S5 says:
There is no /e evaluation modifier on substitutions; instead use:
s/pattern/{ doit() }/
Instead of /ee say:
s/pattern/{ eval doit() }/
In my perl5 code, I would occasionally take advantage of the "pairs of
brackets" quoting mechanism to do something along the lines of:
s(pattern) { doit() }e
Translating this to perl 6, I'm hoping that perl6 is smart enough to let me say:
s(pattern) { doit() }
Instead of
s(pattern) { { doit() } }
--
In a similar vein, I tend to write other perl5 substitutions using
parentheses for the pattern so that I can use double-quotes for the
substitution expression:
s(pattern) "expression"
This highlights to me the fact that the expression is _not_ a pattern,
and uses a syntax more akin to interpolated strings than to patterns.

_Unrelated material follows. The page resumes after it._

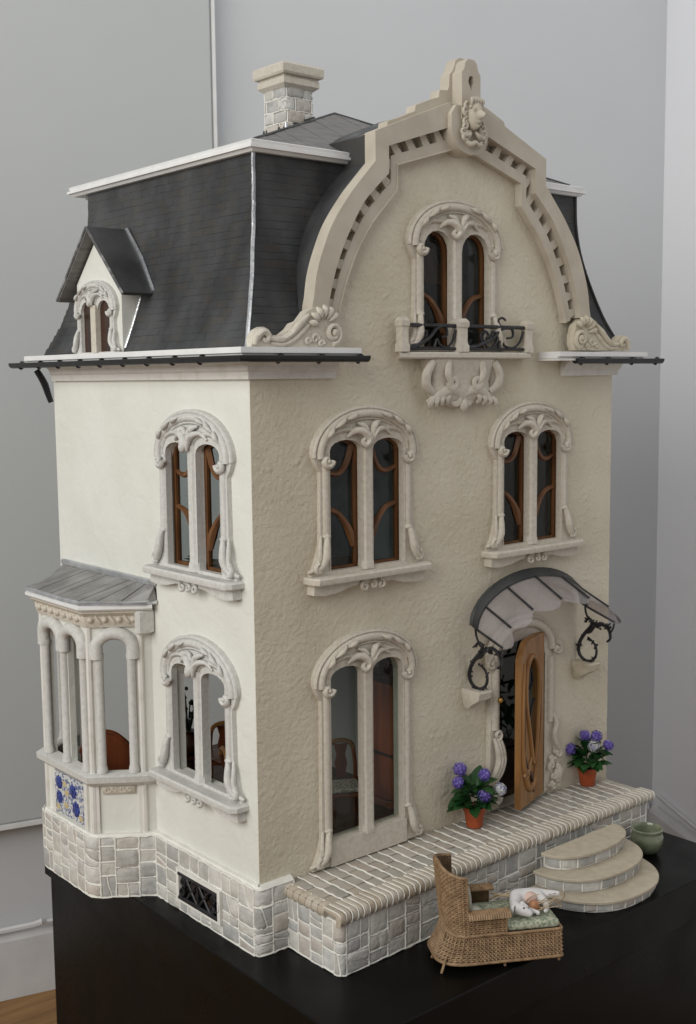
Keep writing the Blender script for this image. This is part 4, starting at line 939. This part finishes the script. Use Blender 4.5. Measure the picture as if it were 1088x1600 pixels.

The above bit about executables got me to thinking: _if_ perl6 is
smart enough to recognize curly braces and automatically treat the
second argument as an executable expression, would there be any
benefit to letting perl6 apply customized quoting semantics to the
second argument as well, based on the choice of delimiters? e.g.,
using single quotes would disable variable substitutions and the like
(useful in cases where the substitution doesn't make use of the
captures done by the pattern, if any).